About a year ago, I happened upon this statement about the Monitor in the Harvard Business Review – under the charming heading of “do things that don’t interest you”:

“Many things that end up” being meaningful, writes social scientist Joseph Grenny, “have come from conference workshops, articles, or online videos that began as a chore and ended with an insight. My work in Kenya, for example, was heavily influenced by a Christian Science Monitor article I had forced myself to read 10 years earlier. Sometimes, we call things ‘boring’ simply because they lie outside the box we are currently in.”

If you were to come up with a punchline to a joke about the Monitor, that would probably be it. We’re seen as being global, fair, insightful, and perhaps a bit too earnest. We’re the bran muffin of journalism.

But you know what? We change lives. And I’m going to argue that we change lives precisely because we force open that too-small box that most human beings think they live in.

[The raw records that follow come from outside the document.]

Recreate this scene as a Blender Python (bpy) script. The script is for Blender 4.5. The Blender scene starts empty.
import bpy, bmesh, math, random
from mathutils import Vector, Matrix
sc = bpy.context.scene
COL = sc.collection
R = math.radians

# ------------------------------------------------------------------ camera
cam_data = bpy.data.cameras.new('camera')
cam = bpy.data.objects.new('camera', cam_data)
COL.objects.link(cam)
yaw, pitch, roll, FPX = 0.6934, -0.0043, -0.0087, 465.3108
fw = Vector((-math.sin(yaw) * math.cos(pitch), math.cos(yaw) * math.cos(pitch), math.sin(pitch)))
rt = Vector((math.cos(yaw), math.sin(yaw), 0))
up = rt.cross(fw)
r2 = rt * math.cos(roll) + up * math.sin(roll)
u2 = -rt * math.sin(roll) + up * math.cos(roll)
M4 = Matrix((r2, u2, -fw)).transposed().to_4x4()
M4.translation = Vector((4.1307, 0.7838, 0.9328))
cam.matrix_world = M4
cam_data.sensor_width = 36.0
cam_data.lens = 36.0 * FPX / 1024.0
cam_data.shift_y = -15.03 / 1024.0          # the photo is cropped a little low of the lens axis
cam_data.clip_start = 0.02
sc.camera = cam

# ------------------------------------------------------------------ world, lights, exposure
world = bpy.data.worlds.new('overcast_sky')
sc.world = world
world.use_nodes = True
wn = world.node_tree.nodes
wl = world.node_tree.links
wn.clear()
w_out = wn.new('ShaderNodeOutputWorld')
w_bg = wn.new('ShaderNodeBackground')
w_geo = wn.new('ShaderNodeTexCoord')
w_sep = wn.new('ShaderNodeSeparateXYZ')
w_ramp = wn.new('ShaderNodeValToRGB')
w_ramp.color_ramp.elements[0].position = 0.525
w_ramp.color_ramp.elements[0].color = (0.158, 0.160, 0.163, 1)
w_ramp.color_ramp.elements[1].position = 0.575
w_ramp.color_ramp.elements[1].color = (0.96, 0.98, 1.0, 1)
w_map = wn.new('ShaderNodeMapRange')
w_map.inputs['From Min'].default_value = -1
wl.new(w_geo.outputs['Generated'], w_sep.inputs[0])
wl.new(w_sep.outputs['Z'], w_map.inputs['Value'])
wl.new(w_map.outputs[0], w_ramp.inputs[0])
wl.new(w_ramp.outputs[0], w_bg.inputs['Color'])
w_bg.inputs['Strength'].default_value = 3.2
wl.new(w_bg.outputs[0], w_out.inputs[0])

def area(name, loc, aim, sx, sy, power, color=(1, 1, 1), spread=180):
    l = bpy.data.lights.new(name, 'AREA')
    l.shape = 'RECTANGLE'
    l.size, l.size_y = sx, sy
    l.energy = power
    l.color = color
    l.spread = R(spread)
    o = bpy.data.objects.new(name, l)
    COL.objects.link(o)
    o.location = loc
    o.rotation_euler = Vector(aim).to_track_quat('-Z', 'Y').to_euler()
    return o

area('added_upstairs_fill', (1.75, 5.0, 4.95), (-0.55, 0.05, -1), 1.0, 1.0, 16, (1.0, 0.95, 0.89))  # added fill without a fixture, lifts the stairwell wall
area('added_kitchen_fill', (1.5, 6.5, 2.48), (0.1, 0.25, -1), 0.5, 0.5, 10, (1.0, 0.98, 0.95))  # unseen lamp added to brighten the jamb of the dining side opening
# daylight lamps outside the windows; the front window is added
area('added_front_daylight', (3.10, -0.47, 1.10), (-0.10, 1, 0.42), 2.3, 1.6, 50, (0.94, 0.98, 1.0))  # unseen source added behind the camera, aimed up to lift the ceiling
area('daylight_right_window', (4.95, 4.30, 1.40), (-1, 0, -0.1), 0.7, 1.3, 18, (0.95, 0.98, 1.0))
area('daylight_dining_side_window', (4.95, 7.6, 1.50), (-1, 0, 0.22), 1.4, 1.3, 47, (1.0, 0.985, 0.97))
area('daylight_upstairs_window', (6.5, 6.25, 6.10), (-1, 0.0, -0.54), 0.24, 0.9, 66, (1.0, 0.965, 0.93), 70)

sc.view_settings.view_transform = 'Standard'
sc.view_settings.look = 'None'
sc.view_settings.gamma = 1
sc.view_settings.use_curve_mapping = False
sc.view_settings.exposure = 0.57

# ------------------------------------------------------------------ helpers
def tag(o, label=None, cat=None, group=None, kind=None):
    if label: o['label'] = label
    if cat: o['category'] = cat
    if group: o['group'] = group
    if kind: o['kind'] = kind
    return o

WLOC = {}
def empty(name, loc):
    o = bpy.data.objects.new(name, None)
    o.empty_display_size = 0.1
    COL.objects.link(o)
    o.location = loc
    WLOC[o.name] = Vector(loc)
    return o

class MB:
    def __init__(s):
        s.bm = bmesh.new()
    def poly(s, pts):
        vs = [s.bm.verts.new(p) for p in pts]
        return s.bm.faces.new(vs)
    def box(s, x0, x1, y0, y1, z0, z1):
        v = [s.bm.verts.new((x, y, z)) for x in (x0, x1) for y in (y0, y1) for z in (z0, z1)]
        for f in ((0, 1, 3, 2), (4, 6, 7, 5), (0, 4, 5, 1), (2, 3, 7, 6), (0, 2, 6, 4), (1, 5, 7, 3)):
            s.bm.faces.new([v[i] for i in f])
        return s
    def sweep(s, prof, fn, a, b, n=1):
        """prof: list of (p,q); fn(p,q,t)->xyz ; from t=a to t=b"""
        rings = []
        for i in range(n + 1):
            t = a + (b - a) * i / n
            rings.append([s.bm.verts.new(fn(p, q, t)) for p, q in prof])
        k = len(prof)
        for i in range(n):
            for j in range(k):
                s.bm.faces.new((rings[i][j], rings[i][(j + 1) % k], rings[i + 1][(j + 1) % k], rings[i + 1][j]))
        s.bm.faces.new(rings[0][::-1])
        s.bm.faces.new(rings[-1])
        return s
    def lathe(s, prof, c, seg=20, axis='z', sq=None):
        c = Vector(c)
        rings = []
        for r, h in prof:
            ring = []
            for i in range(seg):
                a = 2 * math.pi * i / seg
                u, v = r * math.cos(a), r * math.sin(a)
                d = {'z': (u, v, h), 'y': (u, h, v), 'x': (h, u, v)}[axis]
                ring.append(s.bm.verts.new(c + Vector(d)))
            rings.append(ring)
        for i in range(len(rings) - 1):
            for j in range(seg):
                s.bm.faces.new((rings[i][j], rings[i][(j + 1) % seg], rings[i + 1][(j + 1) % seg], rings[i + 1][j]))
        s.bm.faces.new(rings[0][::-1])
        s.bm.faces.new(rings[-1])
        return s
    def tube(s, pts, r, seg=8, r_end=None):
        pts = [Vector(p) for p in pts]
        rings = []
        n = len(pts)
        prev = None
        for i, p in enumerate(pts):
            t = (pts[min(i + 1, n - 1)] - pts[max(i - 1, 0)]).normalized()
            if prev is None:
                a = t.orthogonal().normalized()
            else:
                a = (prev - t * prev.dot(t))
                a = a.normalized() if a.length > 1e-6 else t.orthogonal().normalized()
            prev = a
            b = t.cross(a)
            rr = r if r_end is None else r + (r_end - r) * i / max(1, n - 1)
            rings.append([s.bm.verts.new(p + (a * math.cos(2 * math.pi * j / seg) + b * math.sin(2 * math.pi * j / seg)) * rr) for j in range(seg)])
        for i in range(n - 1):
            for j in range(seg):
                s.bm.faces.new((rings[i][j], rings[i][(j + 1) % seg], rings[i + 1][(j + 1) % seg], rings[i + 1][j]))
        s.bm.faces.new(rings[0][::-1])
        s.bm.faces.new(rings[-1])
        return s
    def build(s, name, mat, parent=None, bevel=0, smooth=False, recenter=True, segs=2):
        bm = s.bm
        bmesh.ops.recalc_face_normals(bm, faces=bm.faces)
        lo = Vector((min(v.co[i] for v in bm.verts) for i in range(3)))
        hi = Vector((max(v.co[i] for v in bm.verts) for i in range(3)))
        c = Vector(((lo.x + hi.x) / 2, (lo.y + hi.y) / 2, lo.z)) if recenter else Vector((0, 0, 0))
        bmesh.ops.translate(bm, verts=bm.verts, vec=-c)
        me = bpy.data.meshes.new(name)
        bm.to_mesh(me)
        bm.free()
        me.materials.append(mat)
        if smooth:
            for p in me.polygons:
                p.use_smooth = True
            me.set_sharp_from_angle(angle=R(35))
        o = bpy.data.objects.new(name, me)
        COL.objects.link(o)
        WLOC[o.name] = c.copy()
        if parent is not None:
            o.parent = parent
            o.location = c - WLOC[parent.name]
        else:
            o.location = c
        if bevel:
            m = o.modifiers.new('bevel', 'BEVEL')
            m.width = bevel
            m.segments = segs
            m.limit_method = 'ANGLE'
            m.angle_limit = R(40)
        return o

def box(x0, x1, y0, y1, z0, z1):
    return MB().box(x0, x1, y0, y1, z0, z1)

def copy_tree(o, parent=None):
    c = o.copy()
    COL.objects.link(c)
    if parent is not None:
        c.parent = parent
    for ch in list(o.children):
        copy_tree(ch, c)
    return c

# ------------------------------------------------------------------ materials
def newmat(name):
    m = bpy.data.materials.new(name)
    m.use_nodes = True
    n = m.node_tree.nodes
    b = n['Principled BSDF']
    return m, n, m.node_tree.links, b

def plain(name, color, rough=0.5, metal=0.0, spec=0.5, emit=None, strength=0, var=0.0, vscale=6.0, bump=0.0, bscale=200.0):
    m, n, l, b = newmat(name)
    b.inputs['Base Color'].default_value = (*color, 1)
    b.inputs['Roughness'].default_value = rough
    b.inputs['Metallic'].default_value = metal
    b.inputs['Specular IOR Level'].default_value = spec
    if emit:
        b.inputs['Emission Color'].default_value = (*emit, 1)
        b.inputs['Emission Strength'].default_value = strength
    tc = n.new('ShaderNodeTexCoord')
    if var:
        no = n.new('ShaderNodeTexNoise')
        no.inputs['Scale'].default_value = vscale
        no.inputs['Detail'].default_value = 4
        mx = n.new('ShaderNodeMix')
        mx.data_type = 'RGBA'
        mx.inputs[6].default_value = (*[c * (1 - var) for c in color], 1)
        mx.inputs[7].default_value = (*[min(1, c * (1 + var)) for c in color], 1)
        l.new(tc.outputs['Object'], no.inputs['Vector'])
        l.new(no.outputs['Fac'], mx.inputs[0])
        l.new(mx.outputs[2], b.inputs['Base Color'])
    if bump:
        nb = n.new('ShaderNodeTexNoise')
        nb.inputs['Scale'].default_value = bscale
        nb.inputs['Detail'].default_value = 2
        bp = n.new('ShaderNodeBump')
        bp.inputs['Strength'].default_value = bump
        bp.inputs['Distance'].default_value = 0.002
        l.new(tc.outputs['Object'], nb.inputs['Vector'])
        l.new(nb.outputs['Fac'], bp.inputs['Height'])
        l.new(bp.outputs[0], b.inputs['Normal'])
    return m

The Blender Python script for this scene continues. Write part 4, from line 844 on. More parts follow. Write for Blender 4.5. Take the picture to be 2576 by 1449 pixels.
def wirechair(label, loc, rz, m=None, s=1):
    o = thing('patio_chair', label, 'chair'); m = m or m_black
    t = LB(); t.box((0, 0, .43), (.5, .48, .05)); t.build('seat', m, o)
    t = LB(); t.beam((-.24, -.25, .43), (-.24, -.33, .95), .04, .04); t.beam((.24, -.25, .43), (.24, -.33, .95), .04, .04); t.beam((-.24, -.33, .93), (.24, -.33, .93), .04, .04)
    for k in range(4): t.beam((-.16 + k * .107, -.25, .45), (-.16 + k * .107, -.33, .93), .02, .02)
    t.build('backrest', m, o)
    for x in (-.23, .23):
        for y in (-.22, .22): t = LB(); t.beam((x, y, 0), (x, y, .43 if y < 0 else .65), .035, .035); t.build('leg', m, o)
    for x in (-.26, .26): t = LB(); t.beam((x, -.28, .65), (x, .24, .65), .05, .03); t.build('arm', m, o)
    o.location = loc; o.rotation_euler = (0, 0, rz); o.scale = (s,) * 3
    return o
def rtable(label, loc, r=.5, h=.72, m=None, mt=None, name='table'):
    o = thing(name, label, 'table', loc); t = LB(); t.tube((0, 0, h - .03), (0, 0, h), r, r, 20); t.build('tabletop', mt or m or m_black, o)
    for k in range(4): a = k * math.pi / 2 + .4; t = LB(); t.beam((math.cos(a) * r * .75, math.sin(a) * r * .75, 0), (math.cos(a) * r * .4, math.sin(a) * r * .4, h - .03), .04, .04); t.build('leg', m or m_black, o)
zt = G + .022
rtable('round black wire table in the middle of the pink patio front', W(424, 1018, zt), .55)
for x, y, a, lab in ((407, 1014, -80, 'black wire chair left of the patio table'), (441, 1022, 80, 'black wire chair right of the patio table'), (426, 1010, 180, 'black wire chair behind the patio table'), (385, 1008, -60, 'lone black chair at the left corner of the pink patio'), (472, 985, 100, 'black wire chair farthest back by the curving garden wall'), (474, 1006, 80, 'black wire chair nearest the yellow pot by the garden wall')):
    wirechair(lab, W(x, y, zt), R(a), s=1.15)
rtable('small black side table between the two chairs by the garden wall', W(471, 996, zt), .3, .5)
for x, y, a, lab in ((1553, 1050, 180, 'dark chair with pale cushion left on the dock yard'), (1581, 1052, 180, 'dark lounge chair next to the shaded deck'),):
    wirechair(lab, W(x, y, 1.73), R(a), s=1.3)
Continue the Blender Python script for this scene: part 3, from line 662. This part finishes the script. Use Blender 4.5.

The Monitor is a peculiar little publication that’s hard for the world to figure out. We’re run by a church, but we’re not only for church members and we’re not about converting people. We’re known as being fair even as the world becomes as polarized as at any time since the newspaper’s founding in 1908.

We have a mission beyond circulation, we want to bridge divides. We’re about kicking down the door of thought everywhere and saying, “You are bigger and more capable than you realize. And we can prove it.”